En España la inmensa mayoría del agua dulce se destina a uso agrícola, un porcentaje de alrededor del 90%, siendo su reparto dentro de este sector muy desigual, de forma que una pequeña porción de los concesionarios, a los que llamamos aguatenientes acaparan la mayor parte de estas dotaciones, en una lógica perversa de acumulación de un recurso público para producción de inmensos beneficios privados, con unos ridículos retornos sociales. Estas arbitrarias concesiones, sin ninguna justificación social, ecológica, ni moral, están creando, en una situación climática en la que cada vez son más escasas las precipitaciones y mayores los consumos y demandas, un desastre ecológico de primera magnitud, secando ríos, manantiales y arroyos y agotando los acuíferos que los alimentan.
Por si fuera poco, los insumos tóxicos de la agroindustria, fertilizantes y agrotóxicos como herbicidas y plaguicidas terminan en las aguas por infiltración o escorrentía, contaminando irresponsable y gravemente la poca agua que dejan para el resto de usos, urbanos y ecosistémicos.
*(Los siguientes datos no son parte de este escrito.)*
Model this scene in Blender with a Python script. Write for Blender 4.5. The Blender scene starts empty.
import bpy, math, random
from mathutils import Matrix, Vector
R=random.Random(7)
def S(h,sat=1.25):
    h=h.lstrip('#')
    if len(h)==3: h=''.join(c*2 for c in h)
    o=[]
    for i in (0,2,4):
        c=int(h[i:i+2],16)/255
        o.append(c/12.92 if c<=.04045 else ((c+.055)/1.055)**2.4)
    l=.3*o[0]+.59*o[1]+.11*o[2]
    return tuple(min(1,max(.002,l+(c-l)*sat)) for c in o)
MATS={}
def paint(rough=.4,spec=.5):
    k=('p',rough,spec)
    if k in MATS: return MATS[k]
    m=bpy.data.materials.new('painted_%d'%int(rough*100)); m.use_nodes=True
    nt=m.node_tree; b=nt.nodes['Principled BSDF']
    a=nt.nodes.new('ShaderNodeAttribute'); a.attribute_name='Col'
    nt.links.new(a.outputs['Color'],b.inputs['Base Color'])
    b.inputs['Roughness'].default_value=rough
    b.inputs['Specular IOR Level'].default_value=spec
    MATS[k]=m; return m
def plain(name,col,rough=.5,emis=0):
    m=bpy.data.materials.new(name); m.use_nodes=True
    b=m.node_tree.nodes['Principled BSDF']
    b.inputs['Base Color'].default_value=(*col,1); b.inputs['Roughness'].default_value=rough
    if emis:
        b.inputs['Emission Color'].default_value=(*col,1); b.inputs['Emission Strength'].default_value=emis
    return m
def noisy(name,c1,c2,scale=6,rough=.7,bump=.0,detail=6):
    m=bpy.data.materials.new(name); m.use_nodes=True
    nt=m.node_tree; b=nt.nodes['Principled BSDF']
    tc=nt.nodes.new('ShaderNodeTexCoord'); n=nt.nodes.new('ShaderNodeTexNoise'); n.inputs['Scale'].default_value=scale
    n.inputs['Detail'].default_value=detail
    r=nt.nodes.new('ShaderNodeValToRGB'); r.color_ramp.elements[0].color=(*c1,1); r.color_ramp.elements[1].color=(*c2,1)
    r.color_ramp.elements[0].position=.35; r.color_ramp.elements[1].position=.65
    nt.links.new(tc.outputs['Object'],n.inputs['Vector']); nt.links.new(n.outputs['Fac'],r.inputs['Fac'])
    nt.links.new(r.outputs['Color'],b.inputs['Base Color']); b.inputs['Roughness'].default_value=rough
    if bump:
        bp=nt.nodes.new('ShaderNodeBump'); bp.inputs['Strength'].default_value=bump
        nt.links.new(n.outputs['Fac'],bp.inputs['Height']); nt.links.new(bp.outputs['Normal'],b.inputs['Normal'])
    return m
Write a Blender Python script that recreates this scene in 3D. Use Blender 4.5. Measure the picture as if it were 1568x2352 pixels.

La contaminación agroganadera del agua está dejando cada vez más poblaciones con sus suministros de agua inservibles, teniendo que recurrir en muchos casos a abastecerse mediante cisternas, pero no es este el único ejemplo de cómo los intereses privados, el lucro, se imponen al interés general.
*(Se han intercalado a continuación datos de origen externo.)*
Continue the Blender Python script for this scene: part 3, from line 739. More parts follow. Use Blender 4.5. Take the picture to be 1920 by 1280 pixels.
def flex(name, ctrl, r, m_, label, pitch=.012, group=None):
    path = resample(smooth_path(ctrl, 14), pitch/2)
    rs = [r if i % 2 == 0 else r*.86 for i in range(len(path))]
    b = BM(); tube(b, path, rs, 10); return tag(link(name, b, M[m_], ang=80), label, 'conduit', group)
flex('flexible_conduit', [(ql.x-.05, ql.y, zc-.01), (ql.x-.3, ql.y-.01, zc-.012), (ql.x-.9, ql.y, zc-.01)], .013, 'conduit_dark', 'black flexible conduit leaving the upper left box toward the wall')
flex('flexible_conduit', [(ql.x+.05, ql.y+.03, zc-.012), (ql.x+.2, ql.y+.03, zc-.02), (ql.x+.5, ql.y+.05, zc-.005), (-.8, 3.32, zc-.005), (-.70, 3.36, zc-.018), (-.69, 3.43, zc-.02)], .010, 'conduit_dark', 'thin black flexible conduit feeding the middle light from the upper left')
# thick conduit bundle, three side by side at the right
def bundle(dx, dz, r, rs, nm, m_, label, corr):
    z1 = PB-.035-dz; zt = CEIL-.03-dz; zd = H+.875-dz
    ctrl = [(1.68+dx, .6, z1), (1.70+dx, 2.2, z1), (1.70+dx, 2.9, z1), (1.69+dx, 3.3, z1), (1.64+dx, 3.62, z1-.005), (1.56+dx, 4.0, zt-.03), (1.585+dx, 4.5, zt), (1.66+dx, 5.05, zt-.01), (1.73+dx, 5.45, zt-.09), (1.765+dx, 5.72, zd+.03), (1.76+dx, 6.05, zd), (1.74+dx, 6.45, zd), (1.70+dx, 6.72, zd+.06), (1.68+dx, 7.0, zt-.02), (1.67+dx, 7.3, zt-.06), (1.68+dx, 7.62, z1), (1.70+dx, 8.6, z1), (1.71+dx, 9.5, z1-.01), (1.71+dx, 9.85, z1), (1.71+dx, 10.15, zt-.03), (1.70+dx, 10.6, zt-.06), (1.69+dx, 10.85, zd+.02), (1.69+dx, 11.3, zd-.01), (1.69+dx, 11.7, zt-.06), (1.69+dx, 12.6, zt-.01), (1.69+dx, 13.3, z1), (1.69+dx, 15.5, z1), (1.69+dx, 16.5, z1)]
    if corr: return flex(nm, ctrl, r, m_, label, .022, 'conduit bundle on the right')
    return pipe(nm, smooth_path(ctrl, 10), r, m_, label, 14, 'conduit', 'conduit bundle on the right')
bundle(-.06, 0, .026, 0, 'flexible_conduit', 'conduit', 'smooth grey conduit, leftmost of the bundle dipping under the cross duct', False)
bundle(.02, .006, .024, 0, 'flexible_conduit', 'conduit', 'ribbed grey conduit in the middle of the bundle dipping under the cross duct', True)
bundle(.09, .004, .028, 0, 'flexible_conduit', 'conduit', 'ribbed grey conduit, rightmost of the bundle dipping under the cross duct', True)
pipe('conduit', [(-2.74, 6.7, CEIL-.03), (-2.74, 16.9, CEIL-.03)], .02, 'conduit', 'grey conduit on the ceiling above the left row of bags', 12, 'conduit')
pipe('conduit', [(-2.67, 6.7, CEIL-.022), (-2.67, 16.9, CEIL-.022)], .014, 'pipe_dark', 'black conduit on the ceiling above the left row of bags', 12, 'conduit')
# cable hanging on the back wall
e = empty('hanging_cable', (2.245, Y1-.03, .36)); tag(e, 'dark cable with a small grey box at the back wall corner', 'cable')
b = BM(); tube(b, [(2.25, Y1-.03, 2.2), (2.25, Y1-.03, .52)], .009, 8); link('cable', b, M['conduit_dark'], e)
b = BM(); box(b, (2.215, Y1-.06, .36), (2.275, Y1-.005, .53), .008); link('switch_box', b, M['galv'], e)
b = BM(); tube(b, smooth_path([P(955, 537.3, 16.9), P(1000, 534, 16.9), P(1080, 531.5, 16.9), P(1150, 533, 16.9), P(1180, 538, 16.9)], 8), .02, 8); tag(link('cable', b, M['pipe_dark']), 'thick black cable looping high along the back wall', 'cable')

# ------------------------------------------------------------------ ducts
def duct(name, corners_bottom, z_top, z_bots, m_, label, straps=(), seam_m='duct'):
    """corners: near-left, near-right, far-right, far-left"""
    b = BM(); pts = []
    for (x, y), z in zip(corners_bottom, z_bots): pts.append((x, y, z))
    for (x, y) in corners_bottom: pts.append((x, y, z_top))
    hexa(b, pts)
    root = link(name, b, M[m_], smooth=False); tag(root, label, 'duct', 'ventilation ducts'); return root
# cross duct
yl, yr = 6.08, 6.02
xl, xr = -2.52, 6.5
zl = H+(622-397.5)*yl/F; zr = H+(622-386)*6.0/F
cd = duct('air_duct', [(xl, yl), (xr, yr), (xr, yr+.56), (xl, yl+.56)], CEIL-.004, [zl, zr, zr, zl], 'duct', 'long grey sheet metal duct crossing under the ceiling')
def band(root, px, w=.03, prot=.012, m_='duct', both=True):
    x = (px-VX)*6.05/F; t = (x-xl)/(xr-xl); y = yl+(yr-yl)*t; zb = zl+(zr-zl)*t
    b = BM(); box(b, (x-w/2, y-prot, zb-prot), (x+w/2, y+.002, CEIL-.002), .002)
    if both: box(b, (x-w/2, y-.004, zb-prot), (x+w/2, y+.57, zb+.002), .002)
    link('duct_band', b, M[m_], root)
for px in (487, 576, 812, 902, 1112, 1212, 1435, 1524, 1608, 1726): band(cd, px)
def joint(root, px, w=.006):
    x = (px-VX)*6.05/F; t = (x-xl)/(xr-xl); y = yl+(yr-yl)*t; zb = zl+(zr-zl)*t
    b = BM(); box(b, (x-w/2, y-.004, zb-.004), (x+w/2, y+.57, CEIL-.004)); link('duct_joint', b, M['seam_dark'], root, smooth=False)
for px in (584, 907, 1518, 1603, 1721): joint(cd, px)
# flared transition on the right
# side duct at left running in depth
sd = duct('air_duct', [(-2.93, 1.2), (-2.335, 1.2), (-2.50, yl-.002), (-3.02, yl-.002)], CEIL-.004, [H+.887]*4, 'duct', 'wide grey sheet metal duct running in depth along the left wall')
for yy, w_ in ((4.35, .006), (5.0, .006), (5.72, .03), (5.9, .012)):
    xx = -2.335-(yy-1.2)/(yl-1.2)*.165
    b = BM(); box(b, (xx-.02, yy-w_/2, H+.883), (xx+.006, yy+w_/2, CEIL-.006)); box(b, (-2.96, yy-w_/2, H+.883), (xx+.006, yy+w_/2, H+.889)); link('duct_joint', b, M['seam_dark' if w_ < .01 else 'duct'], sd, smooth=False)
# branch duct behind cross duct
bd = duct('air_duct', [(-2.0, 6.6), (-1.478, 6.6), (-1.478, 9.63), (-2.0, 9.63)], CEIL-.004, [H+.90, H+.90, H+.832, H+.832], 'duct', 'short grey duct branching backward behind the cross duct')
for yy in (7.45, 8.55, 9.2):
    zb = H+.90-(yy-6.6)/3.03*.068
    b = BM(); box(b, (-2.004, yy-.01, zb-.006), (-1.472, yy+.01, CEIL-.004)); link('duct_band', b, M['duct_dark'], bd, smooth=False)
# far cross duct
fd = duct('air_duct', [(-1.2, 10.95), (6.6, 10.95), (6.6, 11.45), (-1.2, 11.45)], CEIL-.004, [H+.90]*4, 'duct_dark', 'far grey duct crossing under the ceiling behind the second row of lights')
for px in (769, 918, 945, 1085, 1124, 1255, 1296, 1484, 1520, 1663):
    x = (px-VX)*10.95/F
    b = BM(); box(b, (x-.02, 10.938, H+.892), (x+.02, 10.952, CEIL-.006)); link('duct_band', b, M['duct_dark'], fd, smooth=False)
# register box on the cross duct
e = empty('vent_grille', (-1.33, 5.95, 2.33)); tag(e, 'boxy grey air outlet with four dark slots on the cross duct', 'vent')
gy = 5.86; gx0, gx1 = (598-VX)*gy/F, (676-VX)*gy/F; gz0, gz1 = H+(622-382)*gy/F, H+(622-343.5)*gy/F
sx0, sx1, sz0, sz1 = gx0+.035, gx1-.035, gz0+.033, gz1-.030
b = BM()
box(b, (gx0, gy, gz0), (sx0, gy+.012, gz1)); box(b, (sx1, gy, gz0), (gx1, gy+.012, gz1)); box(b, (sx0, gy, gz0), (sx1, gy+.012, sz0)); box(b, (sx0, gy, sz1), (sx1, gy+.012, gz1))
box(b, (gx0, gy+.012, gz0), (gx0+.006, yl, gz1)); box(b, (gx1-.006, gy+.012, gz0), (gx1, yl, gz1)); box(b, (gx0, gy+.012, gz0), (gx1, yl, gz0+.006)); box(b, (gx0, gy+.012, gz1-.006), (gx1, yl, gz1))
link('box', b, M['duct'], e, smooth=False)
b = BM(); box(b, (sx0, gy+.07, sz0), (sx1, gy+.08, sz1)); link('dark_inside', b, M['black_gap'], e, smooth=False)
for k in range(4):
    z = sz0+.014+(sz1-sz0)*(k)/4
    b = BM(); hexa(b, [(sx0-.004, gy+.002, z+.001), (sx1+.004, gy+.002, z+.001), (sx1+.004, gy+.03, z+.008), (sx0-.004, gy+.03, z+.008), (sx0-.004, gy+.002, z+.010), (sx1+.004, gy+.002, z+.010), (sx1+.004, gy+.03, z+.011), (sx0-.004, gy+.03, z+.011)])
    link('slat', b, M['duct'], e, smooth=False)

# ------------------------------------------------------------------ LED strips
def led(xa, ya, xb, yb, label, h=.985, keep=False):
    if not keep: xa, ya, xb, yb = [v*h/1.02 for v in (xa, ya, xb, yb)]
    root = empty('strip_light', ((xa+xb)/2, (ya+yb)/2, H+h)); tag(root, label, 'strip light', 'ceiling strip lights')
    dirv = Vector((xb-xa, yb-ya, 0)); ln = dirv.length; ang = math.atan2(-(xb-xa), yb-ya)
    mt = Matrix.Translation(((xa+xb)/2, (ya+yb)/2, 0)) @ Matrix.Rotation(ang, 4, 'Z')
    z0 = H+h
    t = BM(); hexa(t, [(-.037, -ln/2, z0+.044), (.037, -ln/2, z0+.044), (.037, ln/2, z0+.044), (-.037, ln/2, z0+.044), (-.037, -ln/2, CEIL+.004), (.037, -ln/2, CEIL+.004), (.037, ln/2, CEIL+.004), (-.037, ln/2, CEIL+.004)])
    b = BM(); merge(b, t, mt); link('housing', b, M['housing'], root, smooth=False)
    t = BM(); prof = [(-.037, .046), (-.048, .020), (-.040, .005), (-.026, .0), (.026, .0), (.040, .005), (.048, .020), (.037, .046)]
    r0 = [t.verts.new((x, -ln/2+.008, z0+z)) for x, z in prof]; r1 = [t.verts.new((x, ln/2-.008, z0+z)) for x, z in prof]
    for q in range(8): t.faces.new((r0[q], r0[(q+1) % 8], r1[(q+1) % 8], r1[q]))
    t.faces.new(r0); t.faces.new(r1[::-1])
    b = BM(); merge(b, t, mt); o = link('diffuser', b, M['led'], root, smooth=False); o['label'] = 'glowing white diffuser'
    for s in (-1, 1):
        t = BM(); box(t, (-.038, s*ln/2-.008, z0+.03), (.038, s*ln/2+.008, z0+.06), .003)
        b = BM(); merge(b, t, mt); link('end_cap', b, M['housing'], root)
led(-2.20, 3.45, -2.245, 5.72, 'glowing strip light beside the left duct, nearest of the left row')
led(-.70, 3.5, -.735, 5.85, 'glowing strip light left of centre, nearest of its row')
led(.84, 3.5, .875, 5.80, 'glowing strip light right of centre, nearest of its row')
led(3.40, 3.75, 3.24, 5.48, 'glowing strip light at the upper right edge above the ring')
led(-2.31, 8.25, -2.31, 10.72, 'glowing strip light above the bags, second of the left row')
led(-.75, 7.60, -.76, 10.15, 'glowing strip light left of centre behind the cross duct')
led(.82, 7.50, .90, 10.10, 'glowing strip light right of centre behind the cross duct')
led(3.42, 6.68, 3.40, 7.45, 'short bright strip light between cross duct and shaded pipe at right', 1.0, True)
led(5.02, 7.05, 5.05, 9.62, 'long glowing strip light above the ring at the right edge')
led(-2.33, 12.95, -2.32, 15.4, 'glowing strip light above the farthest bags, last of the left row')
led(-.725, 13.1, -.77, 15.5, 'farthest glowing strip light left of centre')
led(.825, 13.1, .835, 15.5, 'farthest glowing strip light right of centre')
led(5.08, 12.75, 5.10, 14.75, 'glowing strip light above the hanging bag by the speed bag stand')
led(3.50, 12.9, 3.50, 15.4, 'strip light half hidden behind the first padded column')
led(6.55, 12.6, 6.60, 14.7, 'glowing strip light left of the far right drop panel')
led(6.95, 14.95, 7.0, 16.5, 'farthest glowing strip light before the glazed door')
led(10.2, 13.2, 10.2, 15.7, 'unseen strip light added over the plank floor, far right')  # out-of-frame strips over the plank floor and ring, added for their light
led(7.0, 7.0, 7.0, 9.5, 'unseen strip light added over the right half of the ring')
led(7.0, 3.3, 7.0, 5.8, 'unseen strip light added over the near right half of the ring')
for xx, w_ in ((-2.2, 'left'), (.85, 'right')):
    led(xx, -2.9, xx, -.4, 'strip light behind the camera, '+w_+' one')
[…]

El abastecimiento humano y el saneamiento, servicios esenciales prestados por las administraciones locales, hace tiempo que están en la agenda de los grandes oligopolios, que mediante presiones, sobornos y mantras falaces, como la supuesta mejor gestión del sector privado, han ido acaparando esta porción del recurso, que si bien es pequeña proporcionalmente, supone un gran negocio en manos privadas. El trilerismo de la colaboración público privada, consorcios municipales en los que las entidades locales asumen los gastos y las inversiones, y la empresa privada drena los beneficios, son un atentado al interés público, a los ciudadanos.
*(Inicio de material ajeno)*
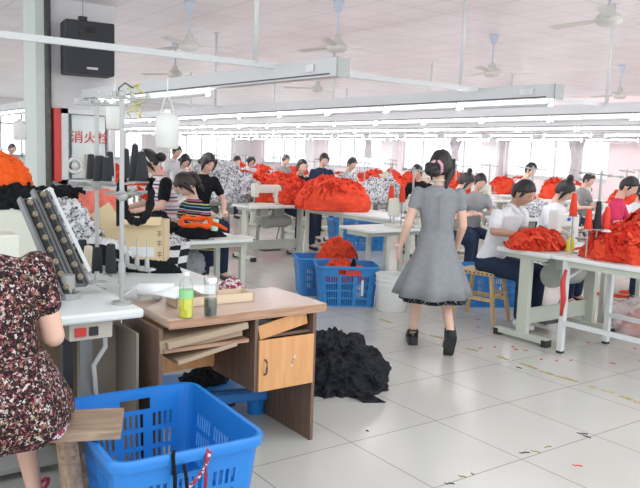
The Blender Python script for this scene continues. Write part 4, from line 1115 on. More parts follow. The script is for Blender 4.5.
WK = [
 ('person with dark hair seen just behind the striped-polo girl', 208, 163, 8.6, (.1, -1), 'blackcloth', dict(pitch=.45, near=True, voxel=.016, hair='bun')),
 ('person in white with black top bun, hand at brow, beyond the overlock machine', 565, 191, 7.9, (.25, -1), 'white_shirt', dict(hair='topbun', pitch=.55, near=True, voxel=.016)),
 ('person with short black hair in crimson blouse at the right edge', 629, 187, 8.3, (.35, -1), 'crimson', dict(pitch=.55, near=True, voxel=.016)),
 ('person with black bun bending down right of the walking woman', 466, 182, 9.4, (.6, -.8), 'white_shirt', dict(hair='topbun', pitch=.5, lean=.2)),
 ('person with short black hair next to the bun-haired one, right of walking woman', 480, 182, 10, (-.4, -1), 'graycloth', dict(pitch=.5)),
 ('person facing us in black vest over pale sleeves behind the red heaps', 302, 167, 11.7, (-.1, -1), 'blackcloth', dict(pitch=.1, sleeve=.4, near=True, voxel=.016)),
 ('person in navy top with black hair right of the black-vested one', 324, 160, 13, (-.3, -1), 'denim', dict(pitch=.4)),
 ('person with dark hair among printed cloth, right of navy-topped one', 352, 164, 13.5, (.1, -1), 'bwfine', dict(pitch=.4)),
 ('person in dark jacket leaning forward left of walking woman', 417, 172, 11.5, (-.9, -.4), 'blackcloth', dict(pitch=.3, sleeve=1.8, lean=.2)),
 ('person whose head shows above red pile behind the man in white', 531, 170, 12, (.1, -1), 'whitecloth', dict(pitch=.4)),
 ('person with dark head below the pointed curtain', 589, 180, 12, (.1, -1), 'graycloth', dict(pitch=.4)),
 ('person in coral red top at far left in the distance', 12, 149, 17, (.3, -1), 'coral', dict(pitch=.2)),
 ('person in pale top left of the tall printed mound in the distance', 177, 152, 13.5, (.2, -1), 'whitecloth', dict(pitch=.3)),
 ('person in pale top bowed low, next to the one in the distance', 185, 161, 12.5, (.1, -1), 'whitecloth', dict(hair='bun', pitch=.5)),
 ('person in distance with dark hair above the cream machine, left', 237, 161, 17, (.1, -1), 'bwfine', dict(pitch=.4)),
 ('person in distance with dark hair above the cream machine, right', 251, 161, 17.5, (.1, -1), 'whitecloth', dict(hair='bun', pitch=.4)),
 ('person in distance with dark hair, left of the black-vested one', 286, 160, 16.5, (.1, -1), 'graycloth', dict(pitch=.4)),
 ('person at right image edge in white with face turned down', 645, 192, 8.9, (-.3, -1), 'white_shirt', dict(hair='bun', pitch=.3))]
# ------------------------------------------------------------------ rows of tables deeper in the hall
rnd = random.Random(77)
cone_src = make_cone('red thread cone on stand', (0, 0, -5), M['cone_red'], .15, .034, None, .5)
stand_src = stand
cnt = 0
rows = [(8.25, 'third', [4.3+1.5*i for i in range(11)]), (10.85, 'fourth', [3.7+1.5*i for i in range(12)]), (13.45, 'fifth', [4.4+1.6*i for i in range(12)]), (16.05, 'sixth', [6+1.8*i for i in range(10)]),
        (5.6, 'second', [12.2+1.6*i for i in range(5)]), (3.4, 'first', [15+1.7*i for i in range(3)])]
far_stand = make_stand('thread stand', (0, 0, -5), 0, .66)
side = thing('side_table', 'side table', 'table', (0, 0, -5))
bb = new_bm(); bx(bb, -.5, .5, -.3, .3, TH-.05, TH-.015); obj('tabletop', bb, M['table'], side)
for sx in (-1, 1):
    for sy in (-1, 1): bb = new_bm(); bx(bb, sx*.46-.02, sx*.46+.02, sy*.26-.02, sy*.26+.02, 0, TH-.05); obj('leg', bb, M['frame'], side)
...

Como ejemplo muy ilustrativo de este desmán podemos hablar de la ciudad de Albacete, en la que el consorcio está compuesto en un 26% por ciento por el Ayuntamiento, titular del servicio, y Aquona con un 74%. Aquona pertenece a Agbar, a su vez perteneciente al grupo Suez, que está en manos del gigante Veolia, grupo francés cuyos propietarios son fondos de inversión como Vanguard, banco de Noruega y Qatarí Diar, entre otros. Lo que debiera ser un servicio público, cuyos beneficios (si los hubiera) se reinvirtieran en la mejora del servicio o en la propia ciudad, se transforma en un oscuro negocio, donde los precios del servicio suben sin justificación, las plantillas de trabajadores merman y ven reducidos sus salarios y derechos, y los beneficios generados por una gestión que busca no el interés público sino la maximización de la rentabilidad acaban en los bolsillos de los accionistas y ejecutivos de estas empresas y de los fondos buitre. Negocio redondo, los gastos para las administraciones públicas y los beneficios para los concesionarios privados.
Para mayor escarnio, en la prestación del servicio, al caer en manos privadas, se descuidan muchos aspectos, como ejemplo pondremos la gestión de las aguas residuales, que en este negocio se convierten en un engorro al no arrojar beneficios. Dentro de la factura a los usuarios hay un porcentaje destinado a la depuración, porcentaje que al no destinarse a este fin no mejora la calidad del agua que se devuelve al medio.